Une véritable extension du programme de la BCE pourrait être acté si les anticipations d’inflation venaient de nouveau à connaitre un vif recul du fait d’un obscurcissement de la toile de fond macro ou microéconomique afin de permettre à ancrage de ces anticipations à un niveau plus élevé entre 1,5% et 2%.

Quel principal risque entrevoyez-vous pour le maintien du parcours ascendant des actions de la zone euro ?

Un statu quo de la Fed au sujet de ses taux directeurs pourrait supposer la prise en compte d’un risque de désinflation plus prononcé aux Etats-Unis du fait des difficultés rencontrées par le reste du monde et alimenter l’inquiétude du marché.
Un relèvement des taux ne serait de nature à rassurer les marchés s’il s’avère nécessaire, donc si les statistiques économiques américaines sont suffisamment bonnes.
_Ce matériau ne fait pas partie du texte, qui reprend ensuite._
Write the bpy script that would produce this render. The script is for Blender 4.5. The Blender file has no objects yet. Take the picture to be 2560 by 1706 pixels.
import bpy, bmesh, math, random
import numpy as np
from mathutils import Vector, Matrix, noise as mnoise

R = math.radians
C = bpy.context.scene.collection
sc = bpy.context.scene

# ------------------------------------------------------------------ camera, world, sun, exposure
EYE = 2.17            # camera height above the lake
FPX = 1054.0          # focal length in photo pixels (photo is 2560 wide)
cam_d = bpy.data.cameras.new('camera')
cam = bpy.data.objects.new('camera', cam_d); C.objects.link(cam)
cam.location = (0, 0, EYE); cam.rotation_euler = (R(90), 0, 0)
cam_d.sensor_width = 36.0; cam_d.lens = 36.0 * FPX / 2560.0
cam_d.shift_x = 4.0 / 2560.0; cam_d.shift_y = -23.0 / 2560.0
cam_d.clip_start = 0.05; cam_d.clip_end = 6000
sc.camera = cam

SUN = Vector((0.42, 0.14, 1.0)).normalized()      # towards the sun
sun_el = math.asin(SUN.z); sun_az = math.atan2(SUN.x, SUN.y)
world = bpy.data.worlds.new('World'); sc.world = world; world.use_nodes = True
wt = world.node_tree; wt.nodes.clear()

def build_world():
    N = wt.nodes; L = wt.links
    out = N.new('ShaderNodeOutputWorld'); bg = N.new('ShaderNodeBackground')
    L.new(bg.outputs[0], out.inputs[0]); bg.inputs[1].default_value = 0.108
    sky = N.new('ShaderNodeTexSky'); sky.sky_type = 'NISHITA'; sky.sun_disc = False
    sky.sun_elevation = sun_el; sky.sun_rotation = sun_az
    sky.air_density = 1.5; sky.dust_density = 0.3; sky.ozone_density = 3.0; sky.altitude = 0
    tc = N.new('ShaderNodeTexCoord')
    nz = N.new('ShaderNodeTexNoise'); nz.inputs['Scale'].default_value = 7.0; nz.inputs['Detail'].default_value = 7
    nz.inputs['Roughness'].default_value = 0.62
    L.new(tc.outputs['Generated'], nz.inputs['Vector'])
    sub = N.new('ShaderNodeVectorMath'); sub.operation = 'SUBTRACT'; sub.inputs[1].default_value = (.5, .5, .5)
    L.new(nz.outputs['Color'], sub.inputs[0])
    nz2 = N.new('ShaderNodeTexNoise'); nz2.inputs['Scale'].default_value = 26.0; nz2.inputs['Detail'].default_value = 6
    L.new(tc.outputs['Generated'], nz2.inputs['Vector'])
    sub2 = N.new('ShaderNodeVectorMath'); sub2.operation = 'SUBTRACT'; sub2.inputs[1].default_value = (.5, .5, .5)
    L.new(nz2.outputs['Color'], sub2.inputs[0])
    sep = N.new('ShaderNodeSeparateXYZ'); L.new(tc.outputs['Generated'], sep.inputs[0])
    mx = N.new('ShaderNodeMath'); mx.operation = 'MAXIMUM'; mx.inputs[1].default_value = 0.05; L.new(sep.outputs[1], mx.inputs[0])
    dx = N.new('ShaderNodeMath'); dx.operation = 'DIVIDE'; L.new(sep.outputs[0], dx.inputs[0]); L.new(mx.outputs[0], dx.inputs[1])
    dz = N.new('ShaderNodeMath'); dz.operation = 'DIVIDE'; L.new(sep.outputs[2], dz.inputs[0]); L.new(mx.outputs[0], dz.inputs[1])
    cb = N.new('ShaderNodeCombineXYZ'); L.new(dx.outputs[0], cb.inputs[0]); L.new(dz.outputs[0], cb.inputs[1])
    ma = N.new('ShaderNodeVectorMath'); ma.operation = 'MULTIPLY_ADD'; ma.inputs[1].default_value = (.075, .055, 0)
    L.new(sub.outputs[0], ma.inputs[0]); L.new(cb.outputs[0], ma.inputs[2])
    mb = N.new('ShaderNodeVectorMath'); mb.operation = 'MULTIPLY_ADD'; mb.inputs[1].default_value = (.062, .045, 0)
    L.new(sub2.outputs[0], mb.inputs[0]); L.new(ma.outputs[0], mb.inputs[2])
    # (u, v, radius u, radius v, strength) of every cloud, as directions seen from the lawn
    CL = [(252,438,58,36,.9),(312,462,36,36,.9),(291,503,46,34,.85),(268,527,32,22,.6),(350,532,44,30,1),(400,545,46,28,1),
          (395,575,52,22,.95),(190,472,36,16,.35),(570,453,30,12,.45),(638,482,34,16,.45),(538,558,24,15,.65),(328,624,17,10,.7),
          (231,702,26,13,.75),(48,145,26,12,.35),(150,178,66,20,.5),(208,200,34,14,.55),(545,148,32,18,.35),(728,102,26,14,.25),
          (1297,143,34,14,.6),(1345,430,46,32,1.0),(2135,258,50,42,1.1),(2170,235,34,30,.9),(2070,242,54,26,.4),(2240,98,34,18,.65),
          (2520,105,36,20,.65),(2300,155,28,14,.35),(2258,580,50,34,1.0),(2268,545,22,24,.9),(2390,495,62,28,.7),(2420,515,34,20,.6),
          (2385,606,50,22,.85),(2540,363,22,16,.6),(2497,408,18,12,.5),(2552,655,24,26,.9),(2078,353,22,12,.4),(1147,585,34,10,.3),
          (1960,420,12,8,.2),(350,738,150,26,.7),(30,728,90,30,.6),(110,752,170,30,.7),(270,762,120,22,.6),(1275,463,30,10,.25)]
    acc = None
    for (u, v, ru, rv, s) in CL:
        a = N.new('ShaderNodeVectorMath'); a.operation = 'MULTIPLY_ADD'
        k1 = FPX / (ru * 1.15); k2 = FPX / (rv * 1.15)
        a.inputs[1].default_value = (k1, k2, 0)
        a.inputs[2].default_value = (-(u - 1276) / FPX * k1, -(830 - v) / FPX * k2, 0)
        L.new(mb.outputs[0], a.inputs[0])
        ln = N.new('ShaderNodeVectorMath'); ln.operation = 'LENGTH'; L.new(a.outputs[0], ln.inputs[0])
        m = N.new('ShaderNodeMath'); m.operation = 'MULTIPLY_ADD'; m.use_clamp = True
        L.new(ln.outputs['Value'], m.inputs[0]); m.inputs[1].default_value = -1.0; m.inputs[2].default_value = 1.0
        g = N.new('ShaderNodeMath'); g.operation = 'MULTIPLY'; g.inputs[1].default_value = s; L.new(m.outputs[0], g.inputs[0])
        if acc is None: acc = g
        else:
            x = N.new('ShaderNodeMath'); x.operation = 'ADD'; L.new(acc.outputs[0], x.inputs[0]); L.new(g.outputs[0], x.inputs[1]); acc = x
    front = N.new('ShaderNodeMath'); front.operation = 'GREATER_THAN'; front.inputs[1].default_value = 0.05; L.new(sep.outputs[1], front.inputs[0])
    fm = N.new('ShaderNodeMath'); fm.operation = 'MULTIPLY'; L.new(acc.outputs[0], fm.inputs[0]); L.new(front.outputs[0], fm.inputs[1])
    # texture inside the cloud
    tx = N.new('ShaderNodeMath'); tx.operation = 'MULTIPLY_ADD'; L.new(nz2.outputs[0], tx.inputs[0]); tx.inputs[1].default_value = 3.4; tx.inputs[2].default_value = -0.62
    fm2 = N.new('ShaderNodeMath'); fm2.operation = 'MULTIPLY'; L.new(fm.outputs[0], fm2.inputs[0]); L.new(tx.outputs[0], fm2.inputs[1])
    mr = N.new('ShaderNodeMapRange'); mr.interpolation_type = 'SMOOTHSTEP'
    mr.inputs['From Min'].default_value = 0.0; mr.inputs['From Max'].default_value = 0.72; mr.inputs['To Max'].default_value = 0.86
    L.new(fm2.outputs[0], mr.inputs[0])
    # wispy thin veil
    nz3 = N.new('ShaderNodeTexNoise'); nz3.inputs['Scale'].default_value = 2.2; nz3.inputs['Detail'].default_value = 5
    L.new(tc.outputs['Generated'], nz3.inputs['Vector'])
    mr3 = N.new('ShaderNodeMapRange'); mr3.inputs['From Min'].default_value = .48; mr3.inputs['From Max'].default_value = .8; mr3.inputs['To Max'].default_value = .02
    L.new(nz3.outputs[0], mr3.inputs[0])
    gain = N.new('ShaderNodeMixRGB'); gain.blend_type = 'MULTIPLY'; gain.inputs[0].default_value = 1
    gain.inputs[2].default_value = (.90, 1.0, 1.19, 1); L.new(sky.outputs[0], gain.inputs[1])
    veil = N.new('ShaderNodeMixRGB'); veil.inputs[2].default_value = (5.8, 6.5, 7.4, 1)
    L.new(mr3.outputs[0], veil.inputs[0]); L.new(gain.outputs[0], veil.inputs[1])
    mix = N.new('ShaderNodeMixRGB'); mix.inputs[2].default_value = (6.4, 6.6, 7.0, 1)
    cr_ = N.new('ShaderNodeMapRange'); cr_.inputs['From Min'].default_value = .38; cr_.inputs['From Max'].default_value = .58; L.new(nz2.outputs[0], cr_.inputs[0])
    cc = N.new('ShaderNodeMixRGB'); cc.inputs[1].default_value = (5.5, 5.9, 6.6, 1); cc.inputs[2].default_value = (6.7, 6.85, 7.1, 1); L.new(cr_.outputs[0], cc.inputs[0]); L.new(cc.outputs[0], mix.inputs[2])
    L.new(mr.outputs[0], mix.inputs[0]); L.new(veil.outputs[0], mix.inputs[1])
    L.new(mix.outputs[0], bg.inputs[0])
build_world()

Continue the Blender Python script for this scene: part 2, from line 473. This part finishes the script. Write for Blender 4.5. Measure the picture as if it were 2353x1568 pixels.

Si la Fed venait à agir alors que les statistiques étaient encore mitigées, il n’est pas du tout acquis que le marché salue cette action.

Je pense que la menace réside davantage dans l’intensification des doutes des investisseurs quant à l’efficacité réelle des politiques monétaires accommodantes des banques eu égard à l’état des économies réelles. Dans ce cas, nous pourrions avoir une révision négative des anticipations de croissance à long terme et d’inflation dans les grandes régions du monde, que ce soit aux Etats-Unis, au Japon, en Europe, en Chine... Cette révision négative impliquerait forcément une incidence sur les attentes en termes de progression des profits des entreprises.

Est-il raisonnable d’envisager un retour du Cac 40 autour des 5000 points d’ici la fin de l’année ?

Cela me parait un peu audacieux. Il faudrait une véritable surprise au niveau de l’activité ou de la politique monétaire de la BCE.

Avez-vous réduit la voilure sur votre exposition aux actions de la zone euro depuis le début de l’année ?

Nous avons réduit la voilure. Nous ne faisons pas le pari de miser plus sur les valeurs cycliques que sur les valeurs défensives. Nous considérons qu’être sur les actions de la zone euro c’est déjà prendre un risque cyclique. Nous ne voulons pas empiler un risque cyclique sur un autre risque cyclique.
Nous sommes davantage sur les larges capitalisations que sur les petites et moyennes capitalisations car nous sommes d’avis que les valorisations sont plus attractives dans le premier compartiment.
Nous préférons les valeurs locales, exposées à la croissance domestique, aux valeurs internationales du fait du caractère atypique de la reprise.
Nous conservons un certain engouement pour les valeurs bancaires européennes en raison du redémarrage du crédit.